The Jane Sea, Aruba

Among the wrecks that have been sunk for the pleasure of divers are the Jane Sea, the Debby II and the Star Gerren. Aruba’s celebrity from wreck diving is clearly deserved with ships like these making up the diving menu.

Though Aruba’s reefs are healthy, with prolific growth of gorgonians and other soft coral, the island lacks the marvelous drop-offs found in both Curaçao and Bonaire. Especially near the hotel zone, where the sand is fine, white and plentiful, there isn’t much reef diving to be done. As a result, dive operators in conjunction with the tourist authorities have scuttled many ships. Among the wrecks that have been sunk for the pleasure of divers are the Jane Sea, the Debby II and the Star Gerren. Aruba’s celebrity from wreck diving is clearly deserved with ships like these making up the diving menu.

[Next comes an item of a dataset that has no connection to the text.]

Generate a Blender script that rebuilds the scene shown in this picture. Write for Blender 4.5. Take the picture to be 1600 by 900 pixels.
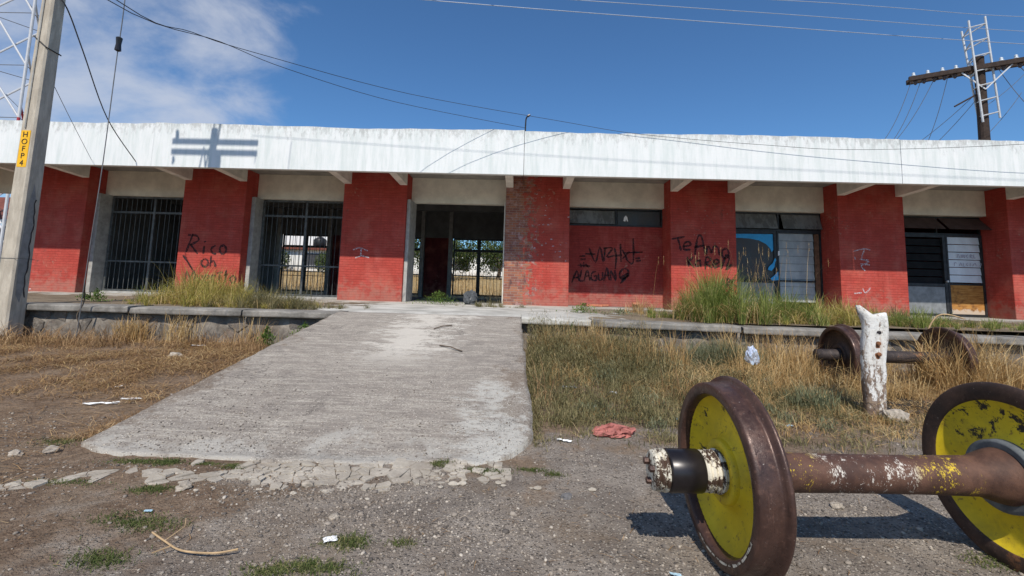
import bpy, math, random
import numpy as np
from mathutils import Vector, Matrix, noise as mn

for o in list(bpy.data.objects):
    bpy.data.objects.remove(o)
scene = bpy.context.scene
C = scene.collection
rad = math.radians

# ------------------------------------------------------------------ camera
cd = bpy.data.cameras.new('camera')
cam = bpy.data.objects.new('camera', cd)
C.objects.link(cam)
scene.camera = cam
cd.sensor_fit = 'HORIZONTAL'
cd.sensor_width = 36.0
cd.lens = 36.0 * 700 / 1600
cd.shift_y = -(450 - 379.5) / 1600
cd.clip_start = 0.05
cd.clip_end = 3000
_p, _r, _y = 0.1044, 0.0284, -0.0205
r0 = Vector((math.cos(_y), -math.sin(_y), 0))
f0 = Vector((math.sin(_y), math.cos(_y), 0))
up = Vector((0, 0, 1))
fw = f0 * math.cos(_p) + up * math.sin(_p)
u1 = up * math.cos(_p) - f0 * math.sin(_p)
cr_ = r0 * math.cos(_r) + u1 * math.sin(_r)
cu_ = u1 * math.cos(_r) - r0 * math.sin(_r)
m = Matrix((cr_, cu_, -fw)).transposed().to_4x4()
m.translation = Vector((0, 0, 1.3))
cam.matrix_world = m

# ------------------------------------------------------------------ world, sun, exposure
SUN_EL, SUN_AZ = 48.0, 2.2          # behind the camera, high
w = bpy.data.worlds.new('World')
scene.world = w
w.use_nodes = True
wn, wl = w.node_tree.nodes, w.node_tree.links
wn.clear()
sky = wn.new('ShaderNodeTexSky')
sky.sky_type = 'NISHITA'
sky.sun_disc = False
sky.sun_elevation = rad(SUN_EL)
sky.sun_rotation = rad(180 + SUN_AZ)
sky.altitude = 1800
sky.air_density = 1.25
sky.dust_density = 0.35
sky.ozone_density = 2.6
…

The Jane Sea, a 170-foot English freighter, was sunk in 1988 to form an artificial reef. This wreck is an exceptional success—brushed every day by the current, it is covered with gorgonians and orange cup coral. Sitting upright on a sandy bottom near Barcadera Reef, it lies in 100 feet of water. Only accessible by boat, the Jane C is well worth a visit and especially for a night dive where the coral on the wreck is all in full blossom. 
Used for many years as a go-between for off-loading Aruba’s oil tankers, the Debby II was finally retired to a quieter life under the sea. Sitting upright on a smooth sand bed, Debby II sits in 70 feet of water. Though the wreck has an uncomplicated silhouette and not much accessible interior space, it has a very interesting allure.